The strengths are, editorially, magazines are phenomenal. I can't imagine a time when there were so many great choices for consumers. A weakness - I'm just baffled by how challenged the industry is trying to get people to buy them. That's clearly one of the areas of possible improvement.

I think the integration I mentioned with other media and event assets is further strengthening what magazines can do for marketers. You have to constantly focus on what the core element is: the magazine itself is a point of uniqueness.

Let's focus on news titles. The fact that the newsweeklies also publish a magazine allows them to be different than any site that simply reports what's happening today. The fact that there's a Time magazine is a point of difference, and I think it positively affects how people perceive magazine news products as opposed to other news products.

Not to knock TV, but I don't think their sites are handled in the same manner. Those are the competitive advantages magazines have, and I think it exists because there is the actual magazine. A million and a half or more people buy, and that's a big advantage.

One more strength. I think there's a growing body of evidence that magazines work for marketers. Marketers care about accountability. I think magazines are in the forefront in many respects on the accountability issues, and that's terrific.

And what about weaknesses?

Circulation is clearly one that's been talked about for years. Newsstand sales are hurting for most magazines, though you have a successful launch of a product like Everyday with Rachael Ray. Or OK! magazine, it kind of limped onto the American scene, but now it has started to hit strides, landing million-sales issues, attracting accounts that in its first year probably wouldn't even take a meeting. Even though circulation is one of those areas where there are negatives, there are also positives.

But too often publishers are leaning on the fact that they can give magazines away, send them to public places. There are all sorts of ways magazines end up in consumers' hands where people don't pay for them. Some of them are okay, but there's a limit to everything, and there's a disproportionality that's wrong. Magazines need to think, "I got here by being well-connected to readers, and I can't do things that cause that connection to be questioned by those who buy ad space."

We probably need to open the door and see what kind of improvements can be made on how the audience is measured. I'm not saying MRI's not a good service, but the way we measure is pretty much the same as how we did it in the early '80s.

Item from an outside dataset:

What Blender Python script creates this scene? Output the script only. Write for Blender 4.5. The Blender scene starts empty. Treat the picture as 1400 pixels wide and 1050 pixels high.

When you look at how TV audience research has changed -- in the mid '80s the people meter comes along, and now we can get minute-by-minute commercial ratings -- there hasn't been the same acceptance of the status quo with TV. Same with radio and the portable people meters. We need to ask, "How can we do it better?"


What things specifically would you like to see change?

I'd like to see the continuation of showing marketers how well magazines perform. Improving and diversifying the current data we have to buy and sell, and diversifying the measures we have for making media decisions. Third, having publishers take a hard look at their circulations, paying attention to their reliance on copies that aren't as strongly connected to readers as a magazine should be.


How will print buying and planning in general change over the next five years?


Well, I think you're going to see somewhat, because of the structure of the selling side, changes in the integration of digital print buying at agencies. Digital buying is going to touch, and already has touched, on TV buying and radio buying, so I think that will change.

And I actually think there will be more and more data to analyze. Look at how much more is available to me today in analyzing magazines, and that's just focusing on circulation. We have rapid report today, I can go onto the ABC site and look at how individual issues did long before the pink sheet comes out.

I can then look back at the pink sheet and find out a lot more information about where copies are going. I know how many are going to public places, I know what types of places they're going to, which could make a difference to a marketer, say, if a title is available in a beauty salon or auto showroom.


There's just more data to analyze, but sadly I don't think there's enough people there to analyze.